Rockefeller Around the Christmas Tree
On December 24,1931 a construction crew was hard at work on a twenty-two-acre building site between 48th and 51st Streets in Midtown Manhattan. Two hundred twenty-eight buildings had been razed, forcing the relocation of several thousand tenants for what was originally meant to be the new site of the Metropolitan Opera.

The stock market crash of 1929 and the economic depression that followed made the planned move impossible. John D. Rockefeller, Jr., who had leased the land from Columbia University for the Opera’s use quickly reformulated a plan to build up a mass media entertainment complex with Radio Corporation of America and its subsidiaries. Over the next several years it would develop into the Rockefeller Center with nineteen buildings and a sunken square annually featuring an iconic ice rink guarded by a humongous Christmas tree passed by half a million people per day.
But on Christmas Eve of 1931, the public wasn’t yet thrilled with the plans for the space and there was still a lot of zoning red tape in the way. The Italian-American crew, however, was hopeful. They had work, when so many did not, and the promise of much more on the horizon. And it was the night before Christmas. What they needed was a great big tree.
The workers and their families chipped in to purchase a twenty-foot-tall balsam fir that they erected in the middle of the muddy construction site and decorated with cranberries, paper, and tin cans. I’m sure the tree wouldn’t have looked all that impressive alongside the fifty-footer that two years later officially became what the Rockefeller Center’s website refers to as “a holiday beacon for New Yorkers and visitors alike.”

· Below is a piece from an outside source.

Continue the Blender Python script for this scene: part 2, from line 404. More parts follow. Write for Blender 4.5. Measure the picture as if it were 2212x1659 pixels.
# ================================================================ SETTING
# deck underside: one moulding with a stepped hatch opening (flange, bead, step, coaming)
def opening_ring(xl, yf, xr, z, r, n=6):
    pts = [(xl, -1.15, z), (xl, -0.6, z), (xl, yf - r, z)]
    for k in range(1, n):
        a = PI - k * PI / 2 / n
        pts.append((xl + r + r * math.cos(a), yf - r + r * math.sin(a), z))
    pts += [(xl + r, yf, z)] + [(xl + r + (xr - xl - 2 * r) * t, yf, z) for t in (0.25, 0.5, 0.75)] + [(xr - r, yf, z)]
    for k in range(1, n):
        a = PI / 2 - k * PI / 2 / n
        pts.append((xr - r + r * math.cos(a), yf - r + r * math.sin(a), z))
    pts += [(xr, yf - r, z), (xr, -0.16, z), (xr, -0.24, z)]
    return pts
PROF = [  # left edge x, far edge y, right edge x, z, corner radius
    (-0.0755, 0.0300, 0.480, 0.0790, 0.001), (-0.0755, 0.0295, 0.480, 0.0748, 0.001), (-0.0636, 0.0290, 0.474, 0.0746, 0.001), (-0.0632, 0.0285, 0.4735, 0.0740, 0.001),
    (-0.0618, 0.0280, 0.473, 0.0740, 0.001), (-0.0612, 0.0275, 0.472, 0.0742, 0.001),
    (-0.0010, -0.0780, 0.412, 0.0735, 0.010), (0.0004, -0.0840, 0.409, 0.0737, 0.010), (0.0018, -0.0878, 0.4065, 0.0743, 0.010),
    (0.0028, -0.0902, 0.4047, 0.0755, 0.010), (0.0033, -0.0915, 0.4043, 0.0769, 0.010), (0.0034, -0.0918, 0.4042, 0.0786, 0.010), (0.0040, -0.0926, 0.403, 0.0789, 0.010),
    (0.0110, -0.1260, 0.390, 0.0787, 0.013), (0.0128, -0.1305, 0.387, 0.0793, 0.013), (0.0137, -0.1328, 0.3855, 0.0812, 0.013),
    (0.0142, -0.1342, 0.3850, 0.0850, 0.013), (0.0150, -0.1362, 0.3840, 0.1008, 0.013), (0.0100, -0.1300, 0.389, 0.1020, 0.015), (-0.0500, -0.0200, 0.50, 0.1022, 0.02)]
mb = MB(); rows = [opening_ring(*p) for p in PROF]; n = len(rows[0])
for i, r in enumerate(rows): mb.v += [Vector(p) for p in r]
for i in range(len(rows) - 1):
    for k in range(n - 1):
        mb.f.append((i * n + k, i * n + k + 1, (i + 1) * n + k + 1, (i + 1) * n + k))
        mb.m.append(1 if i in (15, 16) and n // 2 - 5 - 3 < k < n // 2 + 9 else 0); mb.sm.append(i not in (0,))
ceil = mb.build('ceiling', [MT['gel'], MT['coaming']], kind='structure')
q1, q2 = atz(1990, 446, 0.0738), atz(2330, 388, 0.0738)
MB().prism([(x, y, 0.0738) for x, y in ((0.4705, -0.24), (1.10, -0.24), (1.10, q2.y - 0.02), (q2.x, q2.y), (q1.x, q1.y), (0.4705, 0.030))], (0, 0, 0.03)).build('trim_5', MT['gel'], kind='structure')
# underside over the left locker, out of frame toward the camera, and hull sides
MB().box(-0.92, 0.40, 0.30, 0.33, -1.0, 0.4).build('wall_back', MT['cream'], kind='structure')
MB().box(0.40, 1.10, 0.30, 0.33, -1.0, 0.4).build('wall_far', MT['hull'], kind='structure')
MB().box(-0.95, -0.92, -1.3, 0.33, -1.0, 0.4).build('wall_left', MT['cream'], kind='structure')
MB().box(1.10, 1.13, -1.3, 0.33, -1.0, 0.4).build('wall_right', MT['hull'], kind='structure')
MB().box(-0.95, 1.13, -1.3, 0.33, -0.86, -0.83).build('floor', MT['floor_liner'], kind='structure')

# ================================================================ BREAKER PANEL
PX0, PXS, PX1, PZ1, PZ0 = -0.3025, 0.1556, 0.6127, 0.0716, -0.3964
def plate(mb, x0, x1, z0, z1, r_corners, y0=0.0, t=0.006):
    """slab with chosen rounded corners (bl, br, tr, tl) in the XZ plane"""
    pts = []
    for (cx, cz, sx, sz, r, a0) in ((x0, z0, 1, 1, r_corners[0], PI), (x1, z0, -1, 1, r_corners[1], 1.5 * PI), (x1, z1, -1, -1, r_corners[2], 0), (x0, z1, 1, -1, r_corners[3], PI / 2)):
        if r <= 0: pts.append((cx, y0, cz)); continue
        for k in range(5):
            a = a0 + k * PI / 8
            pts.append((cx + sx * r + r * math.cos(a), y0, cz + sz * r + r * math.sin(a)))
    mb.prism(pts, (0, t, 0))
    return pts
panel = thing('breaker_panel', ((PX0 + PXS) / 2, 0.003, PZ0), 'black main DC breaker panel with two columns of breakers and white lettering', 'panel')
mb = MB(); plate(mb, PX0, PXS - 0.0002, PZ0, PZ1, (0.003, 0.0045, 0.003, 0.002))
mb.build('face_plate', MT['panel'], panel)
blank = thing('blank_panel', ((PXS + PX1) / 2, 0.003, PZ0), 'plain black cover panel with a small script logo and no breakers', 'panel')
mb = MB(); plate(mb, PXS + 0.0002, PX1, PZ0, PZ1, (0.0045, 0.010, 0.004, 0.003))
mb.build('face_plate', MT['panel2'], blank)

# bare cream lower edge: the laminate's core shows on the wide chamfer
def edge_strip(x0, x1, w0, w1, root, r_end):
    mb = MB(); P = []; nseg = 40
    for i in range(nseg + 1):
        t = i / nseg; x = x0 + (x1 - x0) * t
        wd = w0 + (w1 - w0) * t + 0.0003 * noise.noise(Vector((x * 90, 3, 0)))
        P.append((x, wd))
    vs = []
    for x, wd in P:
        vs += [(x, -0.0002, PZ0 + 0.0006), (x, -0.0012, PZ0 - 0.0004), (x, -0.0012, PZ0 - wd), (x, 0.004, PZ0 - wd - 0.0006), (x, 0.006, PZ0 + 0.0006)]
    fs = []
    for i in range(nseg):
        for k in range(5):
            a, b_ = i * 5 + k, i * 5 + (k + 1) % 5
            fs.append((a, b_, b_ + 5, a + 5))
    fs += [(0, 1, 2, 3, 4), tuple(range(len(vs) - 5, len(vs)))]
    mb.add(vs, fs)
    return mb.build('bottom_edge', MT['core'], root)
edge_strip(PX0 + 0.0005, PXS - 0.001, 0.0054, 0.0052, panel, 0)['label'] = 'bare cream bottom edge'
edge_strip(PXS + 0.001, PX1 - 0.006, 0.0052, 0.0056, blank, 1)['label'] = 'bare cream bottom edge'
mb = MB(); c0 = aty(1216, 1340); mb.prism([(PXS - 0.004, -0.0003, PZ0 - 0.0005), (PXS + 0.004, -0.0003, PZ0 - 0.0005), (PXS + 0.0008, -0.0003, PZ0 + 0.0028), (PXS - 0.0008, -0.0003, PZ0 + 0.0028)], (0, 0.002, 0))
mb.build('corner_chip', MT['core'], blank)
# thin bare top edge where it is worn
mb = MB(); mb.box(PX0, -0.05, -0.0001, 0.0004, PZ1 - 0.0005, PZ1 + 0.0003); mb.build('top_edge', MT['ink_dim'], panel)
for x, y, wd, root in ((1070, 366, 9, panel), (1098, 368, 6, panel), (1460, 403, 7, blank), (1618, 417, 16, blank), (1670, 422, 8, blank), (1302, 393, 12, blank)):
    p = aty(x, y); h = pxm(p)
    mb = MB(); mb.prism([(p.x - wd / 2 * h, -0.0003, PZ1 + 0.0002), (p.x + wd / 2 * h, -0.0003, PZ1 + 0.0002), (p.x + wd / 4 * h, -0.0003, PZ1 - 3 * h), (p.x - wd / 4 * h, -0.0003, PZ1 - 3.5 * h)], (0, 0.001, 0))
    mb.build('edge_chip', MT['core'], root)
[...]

Even fifty feet seems tiny when compared to the trees now used, which typically range between seventy-five and eighty-five feet tall, and once even as much as one hundred feet. The decorating of this beast of a tree takes dozens of workers more than a week to complete before the nationally broadcast lighting ceremony that takes place every year after Thanksgiving.
Still, I think twenty feet is pretty impressive, if not even a little bit excessive. Many years ago, when my family and I lived in a different house in a different state, our living room had a high, vaulted ceiling. My husband, who pretty much loves all things Christmas, decided we needed a bigger Christmas tree to better fit our space than the measly seven-and-a-half-footer we’d been getting by with.

I took some convincing, but he found a good deal on an artificial (due to family allergies and general disdain of sap and spiders) tree that was twelve feet tall and since he was willing to move the ladder around to decorate the top five feet, I agreed to the purchase.
That first year the tree was a little sparsely decorated with our seven-and-a half-feet worth of ornaments and I can see why the construction workers at Rockefeller Center would have resorted to using tin cans to fill the space. The tree was gorgeous, and it made my husband very happy. I did, however, feel a little bit like I was living in a shopping mall. Or maybe at Rockefeller Center.
It didn’t completely break my heart when the next house came with lower ceilings and we had to trade down. Over the years we’ve managed to reach a compromise and now put up a nine-footer, which is still awfully pretty, but doesn’t require nearly as much ladder manipulation to decorate.
I do see him staring at it sometimes, though, probably thinking he could fit another several inches beneath the ceiling. Maybe someday we will. It is, after all, a holiday beacon for us and for visitors alike.